• TASK STATEMENT
Repeat the listing in full, word for word.

• DATA PROVIDED

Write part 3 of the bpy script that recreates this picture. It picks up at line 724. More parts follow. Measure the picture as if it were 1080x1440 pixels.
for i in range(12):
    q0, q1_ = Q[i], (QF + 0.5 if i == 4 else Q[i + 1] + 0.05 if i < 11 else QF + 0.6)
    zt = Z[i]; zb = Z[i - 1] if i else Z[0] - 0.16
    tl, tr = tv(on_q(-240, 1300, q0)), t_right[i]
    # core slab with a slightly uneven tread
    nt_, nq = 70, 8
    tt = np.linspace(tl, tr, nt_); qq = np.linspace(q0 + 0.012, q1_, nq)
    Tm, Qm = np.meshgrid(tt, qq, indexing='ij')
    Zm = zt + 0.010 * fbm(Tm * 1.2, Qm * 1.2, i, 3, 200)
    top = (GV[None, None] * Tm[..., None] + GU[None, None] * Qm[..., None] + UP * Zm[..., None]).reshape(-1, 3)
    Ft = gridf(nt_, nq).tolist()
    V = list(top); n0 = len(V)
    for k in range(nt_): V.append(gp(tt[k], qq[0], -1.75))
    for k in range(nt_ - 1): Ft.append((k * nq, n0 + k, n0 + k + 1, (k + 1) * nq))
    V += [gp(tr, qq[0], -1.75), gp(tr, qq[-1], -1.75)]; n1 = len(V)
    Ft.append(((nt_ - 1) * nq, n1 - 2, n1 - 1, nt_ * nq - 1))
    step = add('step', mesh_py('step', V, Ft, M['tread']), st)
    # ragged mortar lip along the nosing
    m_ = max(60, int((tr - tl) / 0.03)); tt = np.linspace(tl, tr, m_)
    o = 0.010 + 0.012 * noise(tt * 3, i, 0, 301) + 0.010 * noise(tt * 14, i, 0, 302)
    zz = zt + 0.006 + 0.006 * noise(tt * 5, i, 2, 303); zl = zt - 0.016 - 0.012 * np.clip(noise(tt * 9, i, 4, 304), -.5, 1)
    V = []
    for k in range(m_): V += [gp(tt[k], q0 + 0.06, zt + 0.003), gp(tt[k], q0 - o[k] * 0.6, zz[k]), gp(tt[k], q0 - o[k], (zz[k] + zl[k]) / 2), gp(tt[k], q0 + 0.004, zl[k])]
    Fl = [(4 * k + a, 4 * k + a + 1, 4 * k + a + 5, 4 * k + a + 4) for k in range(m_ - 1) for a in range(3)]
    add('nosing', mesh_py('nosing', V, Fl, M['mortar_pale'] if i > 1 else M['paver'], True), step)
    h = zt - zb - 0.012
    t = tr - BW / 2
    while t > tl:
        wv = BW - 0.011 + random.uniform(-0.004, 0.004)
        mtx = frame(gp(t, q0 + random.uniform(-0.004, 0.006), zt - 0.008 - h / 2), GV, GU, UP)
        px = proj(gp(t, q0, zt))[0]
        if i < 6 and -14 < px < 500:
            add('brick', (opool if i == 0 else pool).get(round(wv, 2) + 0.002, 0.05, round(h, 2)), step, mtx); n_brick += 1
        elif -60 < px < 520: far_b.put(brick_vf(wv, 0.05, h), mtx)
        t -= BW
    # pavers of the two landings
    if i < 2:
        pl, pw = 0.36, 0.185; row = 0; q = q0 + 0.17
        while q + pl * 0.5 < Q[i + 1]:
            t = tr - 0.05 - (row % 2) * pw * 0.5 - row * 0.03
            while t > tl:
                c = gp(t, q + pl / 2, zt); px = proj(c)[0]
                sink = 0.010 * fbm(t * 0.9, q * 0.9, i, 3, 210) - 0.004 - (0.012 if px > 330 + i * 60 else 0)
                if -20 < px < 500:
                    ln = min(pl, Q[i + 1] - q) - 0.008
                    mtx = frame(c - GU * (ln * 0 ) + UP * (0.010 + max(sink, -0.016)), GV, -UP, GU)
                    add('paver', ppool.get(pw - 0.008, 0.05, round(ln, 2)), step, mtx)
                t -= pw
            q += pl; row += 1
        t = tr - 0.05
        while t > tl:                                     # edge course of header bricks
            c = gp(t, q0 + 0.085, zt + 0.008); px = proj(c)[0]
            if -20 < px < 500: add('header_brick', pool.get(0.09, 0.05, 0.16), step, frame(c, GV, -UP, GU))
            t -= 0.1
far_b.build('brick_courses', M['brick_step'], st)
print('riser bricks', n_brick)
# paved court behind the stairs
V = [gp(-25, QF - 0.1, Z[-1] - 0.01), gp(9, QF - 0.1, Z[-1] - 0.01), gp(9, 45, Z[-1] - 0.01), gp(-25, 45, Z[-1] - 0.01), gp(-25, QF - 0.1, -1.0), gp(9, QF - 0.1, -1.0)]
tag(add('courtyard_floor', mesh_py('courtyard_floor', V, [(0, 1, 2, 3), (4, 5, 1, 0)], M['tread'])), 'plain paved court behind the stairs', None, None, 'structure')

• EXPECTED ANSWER
Write part 3 of the bpy script that recreates this picture. It picks up at line 724. More parts follow. Measure the picture as if it were 1080x1440 pixels.
for i in range(12):
    q0, q1_ = Q[i], (QF + 0.5 if i == 4 else Q[i + 1] + 0.05 if i < 11 else QF + 0.6)
    zt = Z[i]; zb = Z[i - 1] if i else Z[0] - 0.16
    tl, tr = tv(on_q(-240, 1300, q0)), t_right[i]
    # core slab with a slightly uneven tread
    nt_, nq = 70, 8
    tt = np.linspace(tl, tr, nt_); qq = np.linspace(q0 + 0.012, q1_, nq)
    Tm, Qm = np.meshgrid(tt, qq, indexing='ij')
    Zm = zt + 0.010 * fbm(Tm * 1.2, Qm * 1.2, i, 3, 200)
    top = (GV[None, None] * Tm[..., None] + GU[None, None] * Qm[..., None] + UP * Zm[..., None]).reshape(-1, 3)
    Ft = gridf(nt_, nq).tolist()
    V = list(top); n0 = len(V)
    for k in range(nt_): V.append(gp(tt[k], qq[0], -1.75))
    for k in range(nt_ - 1): Ft.append((k * nq, n0 + k, n0 + k + 1, (k + 1) * nq))
    V += [gp(tr, qq[0], -1.75), gp(tr, qq[-1], -1.75)]; n1 = len(V)
    Ft.append(((nt_ - 1) * nq, n1 - 2, n1 - 1, nt_ * nq - 1))
    step = add('step', mesh_py('step', V, Ft, M['tread']), st)
    # ragged mortar lip along the nosing
    m_ = max(60, int((tr - tl) / 0.03)); tt = np.linspace(tl, tr, m_)
    o = 0.010 + 0.012 * noise(tt * 3, i, 0, 301) + 0.010 * noise(tt * 14, i, 0, 302)
    zz = zt + 0.006 + 0.006 * noise(tt * 5, i, 2, 303); zl = zt - 0.016 - 0.012 * np.clip(noise(tt * 9, i, 4, 304), -.5, 1)
    V = []
    for k in range(m_): V += [gp(tt[k], q0 + 0.06, zt + 0.003), gp(tt[k], q0 - o[k] * 0.6, zz[k]), gp(tt[k], q0 - o[k], (zz[k] + zl[k]) / 2), gp(tt[k], q0 + 0.004, zl[k])]
    Fl = [(4 * k + a, 4 * k + a + 1, 4 * k + a + 5, 4 * k + a + 4) for k in range(m_ - 1) for a in range(3)]
    add('nosing', mesh_py('nosing', V, Fl, M['mortar_pale'] if i > 1 else M['paver'], True), step)
    h = zt - zb - 0.012
    t = tr - BW / 2
    while t > tl:
        wv = BW - 0.011 + random.uniform(-0.004, 0.004)
        mtx = frame(gp(t, q0 + random.uniform(-0.004, 0.006), zt - 0.008 - h / 2), GV, GU, UP)
        px = proj(gp(t, q0, zt))[0]
        if i < 6 and -14 < px < 500:
            add('brick', (opool if i == 0 else pool).get(round(wv, 2) + 0.002, 0.05, round(h, 2)), step, mtx); n_brick += 1
        elif -60 < px < 520: far_b.put(brick_vf(wv, 0.05, h), mtx)
        t -= BW
    # pavers of the two landings
    if i < 2:
        pl, pw = 0.36, 0.185; row = 0; q = q0 + 0.17
        while q + pl * 0.5 < Q[i + 1]:
            t = tr - 0.05 - (row % 2) * pw * 0.5 - row * 0.03
            while t > tl:
                c = gp(t, q + pl / 2, zt); px = proj(c)[0]
                sink = 0.010 * fbm(t * 0.9, q * 0.9, i, 3, 210) - 0.004 - (0.012 if px > 330 + i * 60 else 0)
                if -20 < px < 500:
                    ln = min(pl, Q[i + 1] - q) - 0.008
                    mtx = frame(c - GU * (ln * 0 ) + UP * (0.010 + max(sink, -0.016)), GV, -UP, GU)
                    add('paver', ppool.get(pw - 0.008, 0.05, round(ln, 2)), step, mtx)
                t -= pw
            q += pl; row += 1
        t = tr - 0.05
        while t > tl:                                     # edge course of header bricks
            c = gp(t, q0 + 0.085, zt + 0.008); px = proj(c)[0]
            if -20 < px < 500: add('header_brick', pool.get(0.09, 0.05, 0.16), step, frame(c, GV, -UP, GU))
            t -= 0.1
far_b.build('brick_courses', M['brick_step'], st)
print('riser bricks', n_brick)
# paved court behind the stairs
V = [gp(-25, QF - 0.1, Z[-1] - 0.01), gp(9, QF - 0.1, Z[-1] - 0.01), gp(9, 45, Z[-1] - 0.01), gp(-25, 45, Z[-1] - 0.01), gp(-25, QF - 0.1, -1.0), gp(9, QF - 0.1, -1.0)]
tag(add('courtyard_floor', mesh_py('courtyard_floor', V, [(0, 1, 2, 3), (4, 5, 1, 0)], M['tread'])), 'plain paved court behind the stairs', None, None, 'structure')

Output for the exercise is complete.